Flexible Carbon Nanofiber Paper with a Rich Mesoporous Structure as a Free-Standing, High-Performance Anode for Excellent Lithium Storage

Pore construction is an ideal strategy for improving the energy and power density of carbon paper (CP) anodes of flexible lithium-ion batteries (LIBs). However, theoretical studies that examine the impact of varying pore sizes on specific capacities are scarce. In this research, flexible porous carbon anodes with rich meso- or micropores are prepared to reveal the relation of pore structure with Li storage capacity.
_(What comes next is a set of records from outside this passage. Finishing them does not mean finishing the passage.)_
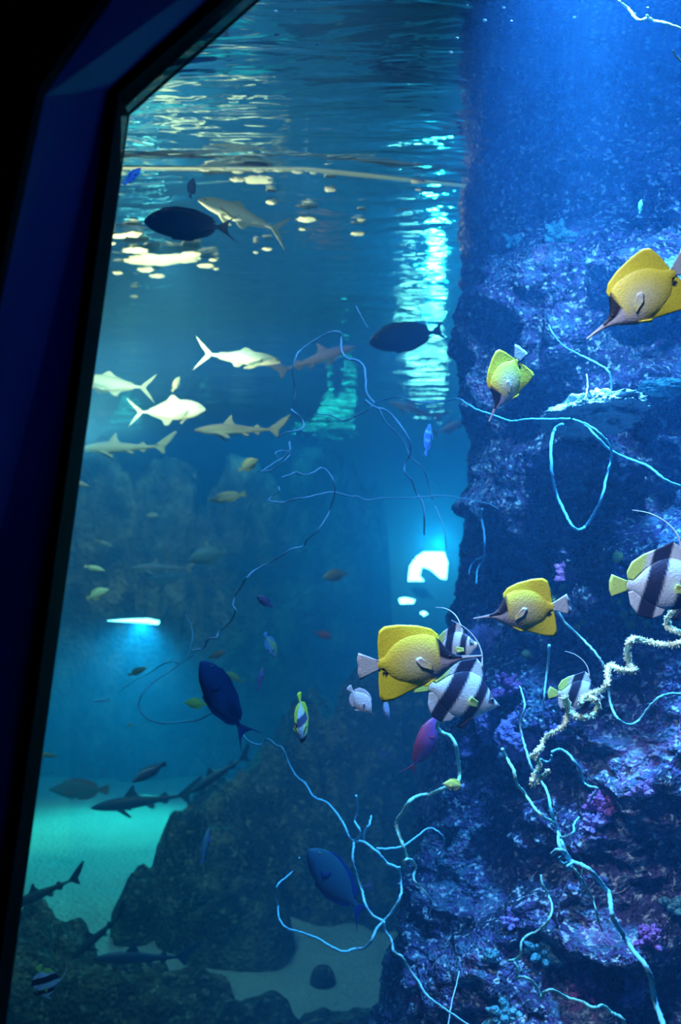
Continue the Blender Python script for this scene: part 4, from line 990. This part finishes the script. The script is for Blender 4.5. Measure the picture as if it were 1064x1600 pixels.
pf('small pale fish just left of the tangled whip', 350, 778, 7.5, 62, 'L', -12, 15, back=(0.40, 0.40, 0.28), deep=0.6)
pf('dim green fish above and right of the grey middle shark', 318, 870, 8.5, 66, 'L', -14, 15, back=(0.22, 0.40, 0.38), belly=(0.2, 0.4, 0.4), fin=(0.2, 0.4, 0.4), deep=0.9)
pf('pale greenish fish alone in the dark centre', 520, 900, 7.0, 42, 'L', -10, 20, deep=1.0)
pf('small curved pale fish above the yellowish small fish', 151, 889, 7.2, 34, 'R', -14, 15, deep=0.6)
pf('small yellowish fish right of the frame above the slit of light', 156, 927, 7.0, 38, 'R', 22, 20, deep=1.0)
pf('tiny pale fish below the two sharks on the left', 240, 805, 8.5, 22, 'R', 0, 20, deep=0.8)
pf('pale tiny fish in the dark below the middle ridge', 165, 850, 9.0, 30, 'R', -20, 15, deep=0.6)
pf('tiny yellow fish far back under the long whip curl', 205, 1133, 6.5, 10, 'R', 0, 10)
pf('small brown fish at the frame above the sand', 70, 1180, 6.6, 30, 'L', 4, 10, back=(0.35, 0.28, 0.15), deep=0.6)
pf('grey green grouper resting over the far sand', 116, 1234, 9.0, 92, 'L', 2, 12, back=(0.16, 0.26, 0.18), belly=(0.2, 0.3, 0.25), fin=(0.35, 0.22, 0.12), nm='grouper', deep=0.75)
pf('lavender grey scaly fish slanting up above the spindle shark', 228, 1210, 6.2, 60, 'L', -28, 15, back=(0.22, 0.26, 0.38), belly=(0.3, 0.34, 0.45), fin=(0.25, 0.3, 0.4), nm='parrotfish', deep=0.65)
pf('dark fish silhouetted against the bright far window', 655, 925, 12.0, 40, 'L', 22, 10, back=(0.02, 0.03, 0.04), belly=(0.02, 0.03, 0.04), fin=(0.02, 0.03, 0.04), nm='fish_silhouette', deep=0.9)
pf('reddish fish far off in the dark centre', 508, 993, 8.0, 30, 'R', -20, 15, back=(0.5, 0.12, 0.10), belly=(0.4, 0.12, 0.10), fin=(0.4, 0.1, 0.1), deep=0.9)

# ------------------------------------------------------------------ lamp reflections on the surface, modelled as solid white blobs
lamp_glint = [(183, 368, 26, 8), (207, 365, 24, 12), (212, 391, 34, 9), (172, 380, 14, 5), (240, 407, 70, 6), (278, 404, 56, 6), (300, 396, 24, 12), (228, 421, 22, 10), (246, 431, 20, 8), (184, 426, 13, 8),
        (322, 415, 22, 8), (333, 406, 10, 6), (338, 420, 8, 5), (480, 342, 26, 12), (473, 358, 9, 6), (565, 343, 11, 6), (560, 365, 18, 8), (516, 295, 16, 12), (404, 266, 15, 8), (435, 266, 12, 6),
        (465, 268, 15, 8), (372, 280, 20, 10), (372, 268, 14, 7), (320, 265, 14, 6), (348, 264, 9, 5), (652, 283, 18, 8), (654, 296, 9, 4), (665, 300, 6, 3), (418, 389, 14, 6), (400, 394, 7, 5), (490, 270, 9, 5), (403, 281, 42, 4), (425, 315, 14, 12), (210, 463, 10, 7)]
FL = {0: 'bright modelled lamp glint touching the window frame, left of the dark oval fish', 1: 'peaked bright modelled lamp glint just left of the dark oval fish', 2: 'long bright modelled lamp glint under the nose of the dark oval fish',
      4: 'longest modelled lamp glint streak lying below the large dark oval fish', 5: 'modelled lamp glint streak joining the longest one at its right end', 6: 'rounded modelled lamp glint at the right tip of the long streaks', 7: 'modelled lamp glint beneath the longest streak, left one of two',
      8: 'modelled lamp glint beneath the longest streak, right one of two', 9: 'roundish modelled lamp glint by the frame, lowest of the bright ones', 10: 'modelled lamp glint just right of the long streaks', 13: 'brightest lone modelled lamp glint right of the dark oval fish',
      15: 'upper of two small bright modelled lamp glints in the middle of the surface', 16: 'lower of two small bright modelled lamp glints in the middle of the surface', 17: 'tilted pale modelled lamp glint just under the divider rim',
      25: 'largest modelled lamp glint near the right end of the divider rim', 31: 'thin straight modelled lamp glint streak under the divider rim'}
for i, (px, py, wx, hz) in enumerate(lamp_glint):
    c = PZ(px, py, SURF - 0.035); s = c.y / F_PX
    lump('glint_blob', c, (wx * s / 2, wx * s / 2 * 0.7, hz * s / 2 * 0.6), GLINT_BUBBLE, FL.get(i, 'small pale modelled lamp glint on the water surface in the shark tank'), 'lamp_glint', seed=400 + i, nub=0.55, freq=2.2, res=14, group='modelled lamp glints on the water surface')
bub = [(1012, 12), (787, 12), (757, 32), (799, 33), (897, 27), (433, 55), (446, 4), (431, 18), (460, 16), (480, 8), (714, 60), (704, 82), (338, 57), (495, 70), (990, 22), (730, 8)]
for i, (px, py) in enumerate(bub):
    c = P(px, py, 2.4 + (i * 37 % 10) * 0.08); s = c.y / F_PX * (1.6 + i * 13 % 3 * 0.7)
    lump('air_bubble', c, (s * 1.3, s, s * 0.8), GLINT_BUBBLE, 'tiny bright air bubble drifting near the top of the tank', 'bubble', seed=500 + i, nub=0.1, res=8, group='air bubbles near the top')
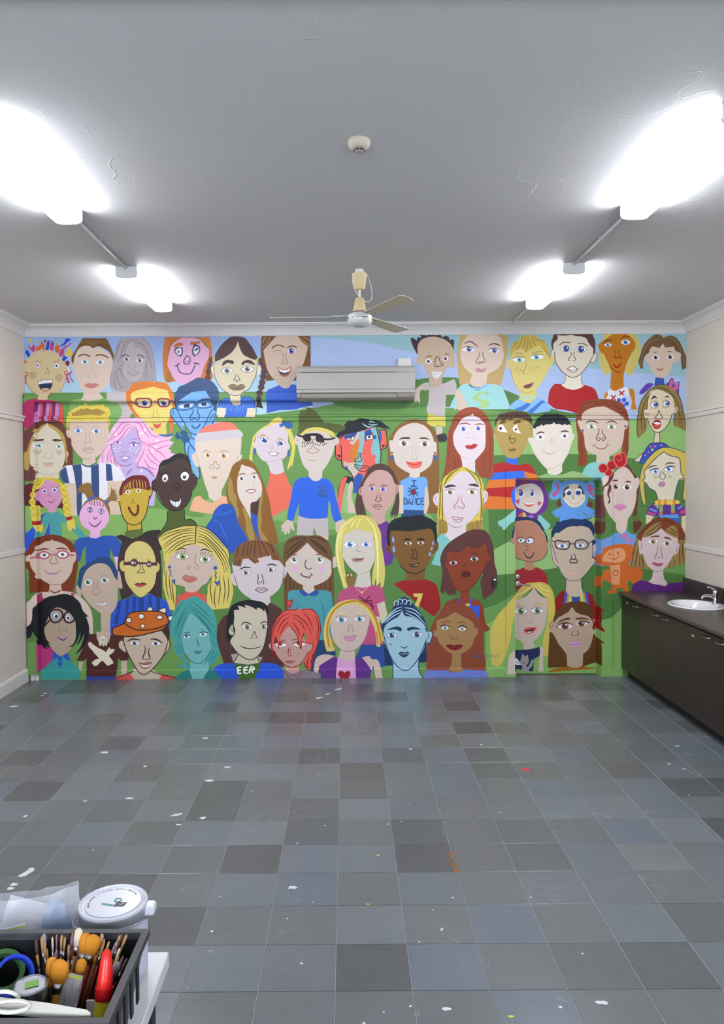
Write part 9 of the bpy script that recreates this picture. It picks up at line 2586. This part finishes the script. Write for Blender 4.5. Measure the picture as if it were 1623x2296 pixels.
# ------------------------------------------------------------------ dried paint on the floor
def floor_pt(px, py): p = ray_at(px, py, .0); return p.x, p.y
def splash(px, py, r, m, sx=1., seed=0, ang=0.):
    x, y = floor_pt(px, py); rr = random.Random(seed+int(px*7+py)); n = 11; P = []
    for k in range(n):
        a = 2*math.pi*k/n; q_ = r*rr.uniform(.55, 1.15); u_, v_ = q_*math.cos(a)*sx, q_*math.sin(a); P.append((x+u_*math.cos(ang)-v_*math.sin(ang), y+u_*math.sin(ang)+v_*math.cos(ang)))
    G().prism(P, 'z', -.0008, .0009).build('paint_splash', m, floor)
M_sw = mat('dried_paint_white', 'd0d2d4', .5); M_so = mat('dried_paint_rust', '8a5226', .6); M_sp = mat('dried_paint_pink', 'd03a50', .5); M_sy = mat('dried_paint_lime', 'b8bf3a', .5)
for px, py, r, sx, an in ((55, 1960, .022, 2.4, 1.0), (70, 1948, .012, 1.5, 1.), (32, 1983, .016, 1.3, 0), (24, 1992, .014, 1.3, 0), (395, 1827, .016, 2.6, .5), (455, 1834, .014, 1.5, .6), (400, 1849, .010, 2, 0), (31, 1584, .028, 1.6, 0), (655, 1990, .016, 1.6, 0), (728, 1851, .006, 1.5, 0), (990, 2085, .007, 1, 1), (992, 2082, .005, 1, 0), (1015, 2013, .006, 1, 0), (970, 2040, .005, 1, 0), (676, 2160, .009, .6, 1), (475, 2088, .008, 1, 0), (1190, 2012, .007, 1, 0), (1350, 2248, .012, 2.2, 0), (1257, 2258, .008, 1, 0), (1306, 2138, .006, 1, 0), (1535, 1724, .010, 1.4, 0), (1518, 1673, .014, 1.4, 0), (1499, 1713, .012, 1.4, 0), (235, 1687, .02, 1.6, 0), (325, 1718, .014, 1.2, 0), (470, 1750, .02, 1.6, 0), (290, 1790, .018, 1.4, 0), (510, 1720, .016, 1.4, 0), (460, 1655, .018, 1.6, 0), (57, 1830, .014, 1., 0), (190, 1796, .012, 1.3, 0), (100, 1555, .016, 1.5, 0), (95, 1560, .014, 1.6, 0), (715, 1565, .02, 2.6, .9), (760, 1545, .018, 3, .5), (735, 1556, .014, 2.4, .8), (940, 2112, .005, 1, 0), (870, 1848, .006, 1, 0), (900, 1842, .005, 1, 0), (1080, 1670, .012, 1, 0), (920, 1680, .012, 1.4, 0), (860, 2270, .005, 1, 0), (1000, 2262, .012, 1.6, 0), (920, 2256, .006, 1, 0)): splash(px, py, r, M_sw, sx, 1, an)
for px, py, r, sx, an in ((1008, 1915, .022, 1, 0), (1016, 1938, .024, .8, 0), (1022, 1952, .022, .9, 0), (1012, 1926, .020, 1, 0)): splash(px, py, r, M_so, sx, 5, an)
splash(1179, 1725, .03, M_sp, 1.2, 2); splash(1019, 1911, .008, M_sp, 1, 3); splash(1145, 2279, .008, M_sy, 1.6, 4); splash(847, 1918, .009, M_sy, 1.2, 6); splash(825, 2028, .008, M_sy, 1.2, 7); splash(1440, 1972, .007, mat('dried_paint_ochre', 'b8861f', .5), 1.2, 8)
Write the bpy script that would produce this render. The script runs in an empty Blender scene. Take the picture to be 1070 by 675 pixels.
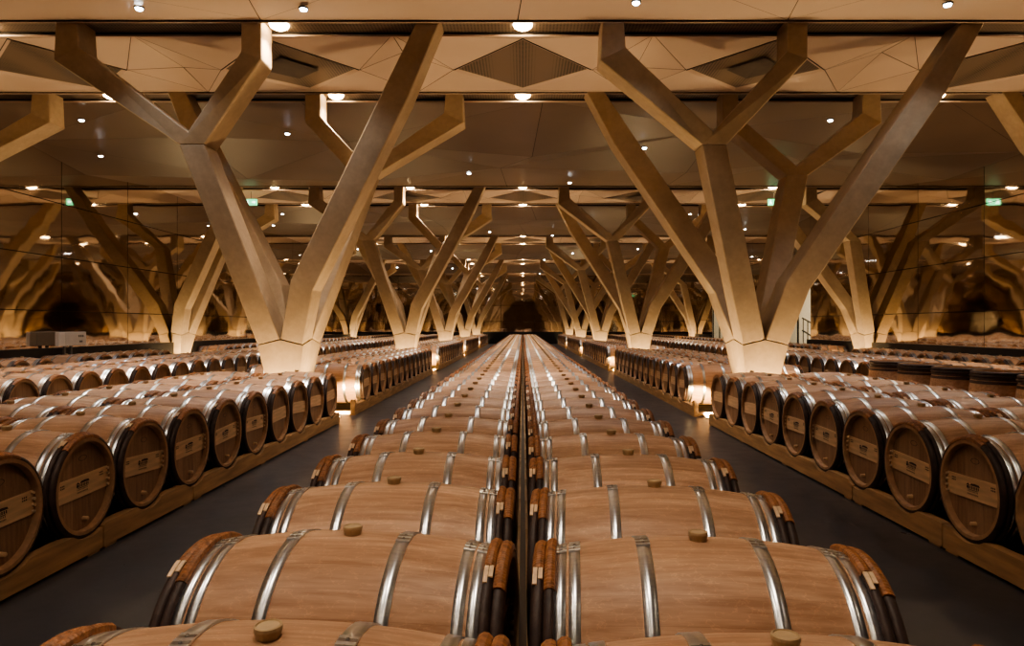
import bpy, bmesh, math, random
from mathutils import Vector, Matrix
random.seed(7)
PI = math.pi
C = bpy.context.scene.collection
sc = bpy.context.scene

# ------------------------------------------------------------------ measured layout (metres)
F_PX = 740.0
CAM_Z = 1.375
CEIL = 5.30
XW = 10.50            # side walls
COLX = 3.52           # inner column lines
Y1, BAY = 10.72, 10.80
YEND = Y1 + 4 * BAY   # far wall
YBACK = -5.0
AX_Z = 0.42           # barrel axis height
BL, RB, RE = 0.95, 0.334, 0.285

# ------------------------------------------------------------------ materials
def new_mat(name):
    m = bpy.data.materials.new(name); m.use_nodes = True
    nt = m.node_tree; nt.nodes.clear()
    out = nt.nodes.new('ShaderNodeOutputMaterial')
    bs = nt.nodes.new('ShaderNodeBsdfPrincipled')
    nt.links.new(bs.outputs[0], out.inputs[0])
    return m, nt, bs

def N(nt, t, **kw):
    n = nt.nodes.new(t)
    for k, v in kw.items(): setattr(n, k, v)
    return n

def math_node(nt, op, a, b=None):
    n = N(nt, 'ShaderNodeMath', operation=op)
    for i, v in enumerate((a, b)):
        if v is None: continue
        if isinstance(v, (int, float)): n.inputs[i].default_value = v
        else: nt.links.new(v, n.inputs[i])
    return n.outputs[0]

def noise(nt, vec, scale, detail=3, rough=.5, stretch=None):
    if stretch:
        mp = N(nt, 'ShaderNodeMapping'); mp.inputs['Scale'].default_value = stretch
        nt.links.new(vec, mp.inputs[0]); vec = mp.outputs[0]
    n = N(nt, 'ShaderNodeTexNoise'); n.inputs['Scale'].default_value = scale
    n.inputs['Detail'].default_value = detail; n.inputs['Roughness'].default_value = rough
    nt.links.new(vec, n.inputs['Vector'])
    return n.outputs['Fac']

def ramp(nt, fac, stops):
    r = N(nt, 'ShaderNodeValToRGB')
    el = r.color_ramp.elements
    while len(el) < len(stops): el.new(.5)
    for e, (p, c) in zip(el, stops): e.position = p; e.color = (*c, 1)
    nt.links.new(fac, r.inputs[0])
    return r.outputs[0]

def mix_mul(nt, a, b, f=1.0):
    m = N(nt, 'ShaderNodeMix', data_type='RGBA', blend_type='MULTIPLY')
    m.inputs[0].default_value = f
    nt.links.new(a, m.inputs[6]); nt.links.new(b, m.inputs[7])
    return m.outputs[2]

def bump(nt, bs, h, strength, dist=.01):
    b = N(nt, 'ShaderNodeBump'); b.inputs['Strength'].default_value = strength
    b.inputs['Distance'].default_value = dist
    nt.links.new(h, b.inputs['Height']); nt.links.new(b.outputs[0], bs.inputs['Normal'])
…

The mesoporous carbon nanofiber paper (ECNFP) prepared via ZnCl₂ activation exhibits a higher layer spacing and additional active sites due to defects, leading to the substantial enhancement in capacity. Its specific capacity is maintained at 440 mAh·g^–1 following 100 cycles at 0.1 C and 132 mAh·g^–1 after 1000 cycles at 1 C. Density functional theory (DFT) further analyzes the spacing changes in defective bilayer graphene (BLG), which result in alterations in the interaction force. The interaction repulsion of Li to the upper graphene layer disappeared as the graphene layer distance increased, and both the adsorption energy (E_ads) and binding energy (E_bin) are reduced, facilitating the faster Li diffusion. This work provides theoretical guidance for optimizing pore size in porous carbon-based anode materials and establishes a promising framework for developing flexible anode materials.